Pointing out historical realities isn’t “dissent”.
It’s a fact that the Catholic Church has a LONG tradition of variety in her liturgy. Not just East-West, but within each “lung” of the Church. Variety has long been the rule.
The attitude of some today - bishops, priests, laity - is that we somehow prove our “unity” by common worship, which means worship that is exactly the same for everyone. No variety.
That’s unCatholic.
You know what a bishop once told me? It was 2000. There was talk about the new edition of the Missal. This bishop frequently presided at Mass in locales where the entire congregation stood for the entire Canon. No kneeling whatsoever (there were no kneelers anyway). He took a sip of wine and smiled at me and said that if kneeling were “instituted” for the Canon (as if it hadn’t been years before), he would “comply”…and he would also make sure that the one parish left in the diocese with an altar rail and a custom of kneeling for Communion would remove its rail “within 24 hours”.

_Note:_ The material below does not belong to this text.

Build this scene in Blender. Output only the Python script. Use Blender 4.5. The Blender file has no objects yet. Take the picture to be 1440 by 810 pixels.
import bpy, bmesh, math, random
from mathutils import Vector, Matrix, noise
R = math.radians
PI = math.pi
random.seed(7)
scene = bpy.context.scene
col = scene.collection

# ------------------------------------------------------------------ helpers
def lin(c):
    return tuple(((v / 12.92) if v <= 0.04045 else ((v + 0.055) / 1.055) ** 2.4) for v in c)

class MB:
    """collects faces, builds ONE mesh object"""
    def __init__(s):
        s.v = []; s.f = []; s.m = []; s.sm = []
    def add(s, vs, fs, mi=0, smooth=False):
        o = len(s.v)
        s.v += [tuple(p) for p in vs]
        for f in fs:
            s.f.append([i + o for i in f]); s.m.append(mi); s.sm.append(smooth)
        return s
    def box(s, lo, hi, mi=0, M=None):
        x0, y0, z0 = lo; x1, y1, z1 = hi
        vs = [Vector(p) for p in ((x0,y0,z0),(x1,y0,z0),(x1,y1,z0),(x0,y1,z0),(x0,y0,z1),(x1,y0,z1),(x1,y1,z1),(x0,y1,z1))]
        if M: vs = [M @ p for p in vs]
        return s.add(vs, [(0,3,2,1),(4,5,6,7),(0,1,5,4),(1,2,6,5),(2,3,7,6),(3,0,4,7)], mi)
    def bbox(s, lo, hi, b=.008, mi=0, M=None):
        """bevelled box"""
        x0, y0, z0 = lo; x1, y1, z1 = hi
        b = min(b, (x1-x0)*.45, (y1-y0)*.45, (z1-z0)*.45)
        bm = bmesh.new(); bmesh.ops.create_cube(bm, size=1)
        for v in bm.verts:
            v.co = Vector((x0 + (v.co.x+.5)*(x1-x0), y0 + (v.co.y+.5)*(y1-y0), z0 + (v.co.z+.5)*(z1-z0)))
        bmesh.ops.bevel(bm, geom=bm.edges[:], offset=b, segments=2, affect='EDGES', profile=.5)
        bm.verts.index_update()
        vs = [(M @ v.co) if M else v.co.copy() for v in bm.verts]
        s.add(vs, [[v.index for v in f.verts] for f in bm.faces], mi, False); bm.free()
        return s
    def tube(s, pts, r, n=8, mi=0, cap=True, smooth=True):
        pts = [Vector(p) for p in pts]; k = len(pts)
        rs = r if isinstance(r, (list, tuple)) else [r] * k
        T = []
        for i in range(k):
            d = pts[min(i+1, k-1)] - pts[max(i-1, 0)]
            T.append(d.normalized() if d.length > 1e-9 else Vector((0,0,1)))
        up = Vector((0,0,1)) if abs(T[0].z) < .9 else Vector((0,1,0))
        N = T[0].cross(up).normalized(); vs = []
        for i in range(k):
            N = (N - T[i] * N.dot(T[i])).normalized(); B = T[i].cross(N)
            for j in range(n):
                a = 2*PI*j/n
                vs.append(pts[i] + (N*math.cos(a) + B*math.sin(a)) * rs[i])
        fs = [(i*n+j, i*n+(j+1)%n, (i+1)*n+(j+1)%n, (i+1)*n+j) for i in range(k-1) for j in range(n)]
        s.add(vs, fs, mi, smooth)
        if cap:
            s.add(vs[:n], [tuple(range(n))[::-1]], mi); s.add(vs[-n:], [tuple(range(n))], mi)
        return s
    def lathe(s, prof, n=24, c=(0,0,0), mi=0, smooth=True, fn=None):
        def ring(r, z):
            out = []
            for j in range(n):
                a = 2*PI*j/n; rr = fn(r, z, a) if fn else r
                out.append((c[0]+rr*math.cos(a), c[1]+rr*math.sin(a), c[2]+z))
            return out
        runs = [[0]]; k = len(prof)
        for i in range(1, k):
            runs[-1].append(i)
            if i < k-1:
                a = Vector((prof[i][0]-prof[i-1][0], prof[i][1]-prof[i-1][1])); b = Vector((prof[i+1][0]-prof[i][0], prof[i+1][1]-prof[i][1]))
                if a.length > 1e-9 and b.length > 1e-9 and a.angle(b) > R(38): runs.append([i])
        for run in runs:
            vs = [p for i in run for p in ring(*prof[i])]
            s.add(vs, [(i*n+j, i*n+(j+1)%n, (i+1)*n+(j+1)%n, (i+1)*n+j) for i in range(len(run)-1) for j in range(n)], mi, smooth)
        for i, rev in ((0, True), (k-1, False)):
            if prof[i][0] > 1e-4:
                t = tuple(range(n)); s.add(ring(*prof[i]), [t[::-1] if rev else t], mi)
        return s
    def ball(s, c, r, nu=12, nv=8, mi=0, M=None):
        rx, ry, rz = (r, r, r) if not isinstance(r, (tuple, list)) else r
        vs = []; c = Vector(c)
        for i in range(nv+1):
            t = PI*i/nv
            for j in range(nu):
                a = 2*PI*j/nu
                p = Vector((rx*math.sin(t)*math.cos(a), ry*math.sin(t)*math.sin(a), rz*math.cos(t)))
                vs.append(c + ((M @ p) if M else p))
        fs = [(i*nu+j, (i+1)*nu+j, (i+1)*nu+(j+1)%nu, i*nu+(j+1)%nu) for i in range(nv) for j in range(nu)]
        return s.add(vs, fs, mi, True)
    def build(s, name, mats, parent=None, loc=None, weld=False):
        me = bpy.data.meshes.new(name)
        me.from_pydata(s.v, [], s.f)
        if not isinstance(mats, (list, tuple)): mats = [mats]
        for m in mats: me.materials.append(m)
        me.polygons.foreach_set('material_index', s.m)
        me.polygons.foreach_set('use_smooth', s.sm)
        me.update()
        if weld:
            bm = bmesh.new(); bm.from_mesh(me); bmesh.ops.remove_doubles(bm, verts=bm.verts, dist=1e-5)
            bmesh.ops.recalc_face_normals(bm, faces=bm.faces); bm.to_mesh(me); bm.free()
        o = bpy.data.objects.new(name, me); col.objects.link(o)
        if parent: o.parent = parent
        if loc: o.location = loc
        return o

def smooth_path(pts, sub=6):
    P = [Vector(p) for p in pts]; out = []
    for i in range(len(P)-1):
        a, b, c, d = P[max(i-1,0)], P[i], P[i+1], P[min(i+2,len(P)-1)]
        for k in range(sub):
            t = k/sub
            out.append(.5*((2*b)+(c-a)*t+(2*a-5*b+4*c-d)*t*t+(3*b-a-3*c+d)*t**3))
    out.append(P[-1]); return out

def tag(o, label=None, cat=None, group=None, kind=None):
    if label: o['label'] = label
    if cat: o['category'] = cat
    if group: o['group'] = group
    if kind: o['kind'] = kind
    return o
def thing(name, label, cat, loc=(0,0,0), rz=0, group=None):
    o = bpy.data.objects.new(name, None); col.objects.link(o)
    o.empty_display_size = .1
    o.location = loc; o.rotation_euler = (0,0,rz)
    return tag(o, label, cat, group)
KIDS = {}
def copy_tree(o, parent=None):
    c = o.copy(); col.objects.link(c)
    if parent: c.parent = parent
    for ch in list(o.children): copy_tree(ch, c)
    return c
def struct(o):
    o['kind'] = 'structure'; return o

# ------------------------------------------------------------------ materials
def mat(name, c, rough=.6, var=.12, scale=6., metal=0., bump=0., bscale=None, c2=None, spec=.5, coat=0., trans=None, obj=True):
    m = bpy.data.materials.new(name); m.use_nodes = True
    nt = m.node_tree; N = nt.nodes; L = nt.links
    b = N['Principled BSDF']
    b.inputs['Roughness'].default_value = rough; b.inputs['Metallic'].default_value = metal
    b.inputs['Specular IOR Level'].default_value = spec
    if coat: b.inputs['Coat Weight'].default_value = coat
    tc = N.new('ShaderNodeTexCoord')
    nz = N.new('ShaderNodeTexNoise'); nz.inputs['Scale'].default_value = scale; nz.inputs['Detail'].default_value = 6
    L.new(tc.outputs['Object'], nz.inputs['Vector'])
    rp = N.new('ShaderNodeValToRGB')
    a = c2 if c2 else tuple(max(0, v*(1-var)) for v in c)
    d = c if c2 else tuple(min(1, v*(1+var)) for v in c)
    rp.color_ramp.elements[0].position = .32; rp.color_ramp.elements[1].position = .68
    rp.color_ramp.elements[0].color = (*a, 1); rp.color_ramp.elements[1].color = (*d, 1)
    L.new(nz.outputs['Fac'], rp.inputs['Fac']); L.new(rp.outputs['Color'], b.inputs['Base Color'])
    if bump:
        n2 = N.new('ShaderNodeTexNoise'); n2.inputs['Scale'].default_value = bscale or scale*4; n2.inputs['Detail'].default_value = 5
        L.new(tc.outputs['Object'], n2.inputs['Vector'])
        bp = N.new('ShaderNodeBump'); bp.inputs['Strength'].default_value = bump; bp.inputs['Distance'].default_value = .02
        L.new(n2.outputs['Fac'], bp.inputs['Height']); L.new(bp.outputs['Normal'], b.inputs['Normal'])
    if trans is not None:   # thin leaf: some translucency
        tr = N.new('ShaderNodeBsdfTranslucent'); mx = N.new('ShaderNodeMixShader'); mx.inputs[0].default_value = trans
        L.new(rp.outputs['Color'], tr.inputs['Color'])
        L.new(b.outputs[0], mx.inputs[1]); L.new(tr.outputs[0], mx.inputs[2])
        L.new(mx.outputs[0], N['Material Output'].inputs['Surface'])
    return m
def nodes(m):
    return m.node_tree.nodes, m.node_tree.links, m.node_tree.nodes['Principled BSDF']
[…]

This whole issue has been about control. Local ordinaries panic at the idea of universal indults, personal apostolic administrations, pontifical commissions, celebrets.
My family and I have greatly benefited from the PCED. Quite frankly, if you’re tenacious, educated (especially if you can compose letters in multiple languages), and, alas, have some cash to finance travel, etc., you can protect your “rightful aspirations” to the Tridentine liturgy. (Or you can be lucky enough to live in a place where the bishop protects your rights - and many families have moved to such places).
But the point is, we currently live in a very abnormal and difficult situation:
- The typical American parish uses a 1985 translation of a 1975 Missal. Numerous liturgical texts published in recent years in Latin are unavailable in English because the USCCB has been scandalously obstructionist about getting accurate translations published. The situation with the Breviary is a total travesty - it has grown sorely out of date in its English version.
- Only half the dioceses in the USA allow ANY Tridentine Mass at all. Many of the ones that do schedule them at (deliberately) inconvenient hours and places (this has been confirmed to me by 2 bishops in my lifetime). The strategy then is to claim that “Ah, they really don’t want it that badly anyway.”
- Rome has defined that people who are attached to the Tridentine have a “rightful aspiration”. That’s a carefully chosen, significant phrase. It’s a strong phrase that has legal implications.
- My prediction is we are approaching zero hour and end game for the Tridentine question. Right now, just as many French people go to a Tridentine Mass as go to a Novus Ordo (in some districts of France, the Tridentinists outnumber the Novus Ordinarians). Just as in 1984, and 1986, and 1988, and 1998, various bishops - particularly French and American - are “warning” the pope not to push the Tridentine issue. What will happen? I suspect the 1988 schism is going to seem a child’s game compared to the schism that may be on the horizon.
Because, have no doubt: some prelates HATE that Mass. They can’t stand it. And, as one bishop told me, “Over my dead body.”